- _EXERCISE GOAL_
Search the records for the word "pixels" and report each line that has it.

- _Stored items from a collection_
>>>>

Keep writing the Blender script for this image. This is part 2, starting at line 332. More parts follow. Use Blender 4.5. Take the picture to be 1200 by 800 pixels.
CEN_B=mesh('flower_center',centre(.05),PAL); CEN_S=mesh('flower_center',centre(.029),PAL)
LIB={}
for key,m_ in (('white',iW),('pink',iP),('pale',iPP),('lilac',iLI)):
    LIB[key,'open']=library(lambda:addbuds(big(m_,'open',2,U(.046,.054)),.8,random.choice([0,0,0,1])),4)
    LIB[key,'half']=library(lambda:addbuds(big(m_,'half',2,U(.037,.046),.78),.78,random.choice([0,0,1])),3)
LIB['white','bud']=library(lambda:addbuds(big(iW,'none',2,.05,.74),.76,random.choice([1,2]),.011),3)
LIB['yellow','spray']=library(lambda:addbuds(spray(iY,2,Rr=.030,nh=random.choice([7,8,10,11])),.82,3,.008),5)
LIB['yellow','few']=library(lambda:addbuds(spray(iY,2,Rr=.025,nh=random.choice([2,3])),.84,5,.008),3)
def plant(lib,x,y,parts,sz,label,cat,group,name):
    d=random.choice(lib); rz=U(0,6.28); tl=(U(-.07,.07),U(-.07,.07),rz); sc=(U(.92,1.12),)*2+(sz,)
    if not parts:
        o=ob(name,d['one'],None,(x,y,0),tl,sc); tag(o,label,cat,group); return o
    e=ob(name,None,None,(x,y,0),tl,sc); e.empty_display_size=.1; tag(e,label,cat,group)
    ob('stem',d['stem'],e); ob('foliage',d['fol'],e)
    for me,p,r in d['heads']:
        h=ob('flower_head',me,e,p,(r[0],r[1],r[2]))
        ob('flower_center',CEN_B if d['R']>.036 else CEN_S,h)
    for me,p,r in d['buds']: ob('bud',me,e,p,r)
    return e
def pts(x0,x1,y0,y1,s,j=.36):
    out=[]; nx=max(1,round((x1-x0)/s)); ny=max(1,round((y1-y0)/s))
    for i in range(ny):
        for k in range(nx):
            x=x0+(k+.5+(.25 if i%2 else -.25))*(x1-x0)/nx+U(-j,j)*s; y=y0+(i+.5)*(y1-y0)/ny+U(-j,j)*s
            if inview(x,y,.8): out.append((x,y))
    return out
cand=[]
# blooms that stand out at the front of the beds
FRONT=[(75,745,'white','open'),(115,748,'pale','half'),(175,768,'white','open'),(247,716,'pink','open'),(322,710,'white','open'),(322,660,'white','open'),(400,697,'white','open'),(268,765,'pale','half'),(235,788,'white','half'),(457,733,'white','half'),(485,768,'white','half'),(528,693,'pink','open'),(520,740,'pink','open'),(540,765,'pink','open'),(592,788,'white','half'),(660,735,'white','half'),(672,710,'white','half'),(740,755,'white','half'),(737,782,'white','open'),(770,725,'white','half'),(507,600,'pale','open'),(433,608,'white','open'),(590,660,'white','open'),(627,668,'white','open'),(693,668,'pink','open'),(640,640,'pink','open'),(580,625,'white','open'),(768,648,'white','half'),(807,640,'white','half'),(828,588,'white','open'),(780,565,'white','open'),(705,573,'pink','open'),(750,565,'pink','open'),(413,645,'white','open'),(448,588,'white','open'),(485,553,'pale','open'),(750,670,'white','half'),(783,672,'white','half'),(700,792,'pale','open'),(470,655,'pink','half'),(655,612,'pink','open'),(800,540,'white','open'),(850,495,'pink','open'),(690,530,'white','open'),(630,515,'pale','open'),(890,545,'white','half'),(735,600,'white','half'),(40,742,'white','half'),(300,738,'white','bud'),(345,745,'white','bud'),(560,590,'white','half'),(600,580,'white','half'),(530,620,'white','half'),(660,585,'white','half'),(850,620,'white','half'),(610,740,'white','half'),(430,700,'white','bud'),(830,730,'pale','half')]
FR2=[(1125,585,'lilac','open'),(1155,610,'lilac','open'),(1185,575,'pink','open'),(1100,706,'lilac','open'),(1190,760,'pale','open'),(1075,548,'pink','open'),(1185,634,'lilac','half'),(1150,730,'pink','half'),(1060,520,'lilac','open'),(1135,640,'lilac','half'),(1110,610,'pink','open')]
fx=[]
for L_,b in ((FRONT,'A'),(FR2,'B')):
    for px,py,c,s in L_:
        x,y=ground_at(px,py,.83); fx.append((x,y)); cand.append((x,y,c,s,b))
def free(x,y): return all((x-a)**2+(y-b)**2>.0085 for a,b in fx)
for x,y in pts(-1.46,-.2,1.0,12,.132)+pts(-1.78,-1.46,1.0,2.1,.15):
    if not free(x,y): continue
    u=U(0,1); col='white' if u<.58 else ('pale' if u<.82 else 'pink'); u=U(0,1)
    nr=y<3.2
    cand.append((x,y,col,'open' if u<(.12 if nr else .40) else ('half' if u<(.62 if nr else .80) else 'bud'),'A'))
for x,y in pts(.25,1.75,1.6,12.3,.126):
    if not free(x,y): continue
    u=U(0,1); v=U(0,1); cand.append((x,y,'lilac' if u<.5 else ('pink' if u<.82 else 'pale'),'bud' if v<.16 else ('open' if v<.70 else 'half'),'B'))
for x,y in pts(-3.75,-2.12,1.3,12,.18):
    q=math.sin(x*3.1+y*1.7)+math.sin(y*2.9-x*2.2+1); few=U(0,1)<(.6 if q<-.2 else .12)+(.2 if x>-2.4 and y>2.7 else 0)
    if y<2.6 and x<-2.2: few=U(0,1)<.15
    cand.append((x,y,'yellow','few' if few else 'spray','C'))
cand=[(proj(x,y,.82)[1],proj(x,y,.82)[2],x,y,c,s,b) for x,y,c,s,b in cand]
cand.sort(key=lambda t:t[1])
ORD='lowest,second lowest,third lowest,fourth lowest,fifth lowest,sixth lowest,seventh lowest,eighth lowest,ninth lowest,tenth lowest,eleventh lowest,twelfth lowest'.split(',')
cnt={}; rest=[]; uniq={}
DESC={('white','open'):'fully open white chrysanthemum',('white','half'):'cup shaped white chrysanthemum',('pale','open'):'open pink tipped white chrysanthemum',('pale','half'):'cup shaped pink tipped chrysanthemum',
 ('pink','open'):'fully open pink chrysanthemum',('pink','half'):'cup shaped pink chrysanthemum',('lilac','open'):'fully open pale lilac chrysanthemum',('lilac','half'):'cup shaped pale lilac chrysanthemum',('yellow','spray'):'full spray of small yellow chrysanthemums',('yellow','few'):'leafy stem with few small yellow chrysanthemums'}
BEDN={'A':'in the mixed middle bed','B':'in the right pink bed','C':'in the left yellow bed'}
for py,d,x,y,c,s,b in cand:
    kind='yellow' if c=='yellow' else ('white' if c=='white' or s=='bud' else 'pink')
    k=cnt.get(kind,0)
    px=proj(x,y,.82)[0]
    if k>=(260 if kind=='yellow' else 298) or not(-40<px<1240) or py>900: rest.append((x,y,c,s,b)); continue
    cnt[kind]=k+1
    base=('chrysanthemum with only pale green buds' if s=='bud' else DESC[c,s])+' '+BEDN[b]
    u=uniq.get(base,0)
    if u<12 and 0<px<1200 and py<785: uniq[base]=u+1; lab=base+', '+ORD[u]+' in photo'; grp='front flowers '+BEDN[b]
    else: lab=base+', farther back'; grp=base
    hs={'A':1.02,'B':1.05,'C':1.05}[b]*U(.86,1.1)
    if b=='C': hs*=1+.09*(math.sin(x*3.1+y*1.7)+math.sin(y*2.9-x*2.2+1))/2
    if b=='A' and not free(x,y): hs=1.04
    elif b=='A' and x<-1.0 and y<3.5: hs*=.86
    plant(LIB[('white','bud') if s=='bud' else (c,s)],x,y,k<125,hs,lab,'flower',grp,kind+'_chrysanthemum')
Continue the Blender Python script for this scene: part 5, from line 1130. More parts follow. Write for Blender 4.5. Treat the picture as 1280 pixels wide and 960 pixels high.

<<<<

- _TASK SOLUTION_
Keep writing the Blender script for this image. This is part 2, starting at line 332. More parts follow. Use Blender 4.5. Take the picture to be 1200 by 800 pixels.
Continue the Blender Python script for this scene: part 5, from line 1130. More parts follow. Write for Blender 4.5. Treat the picture as 1280 pixels wide and 960 pixels high.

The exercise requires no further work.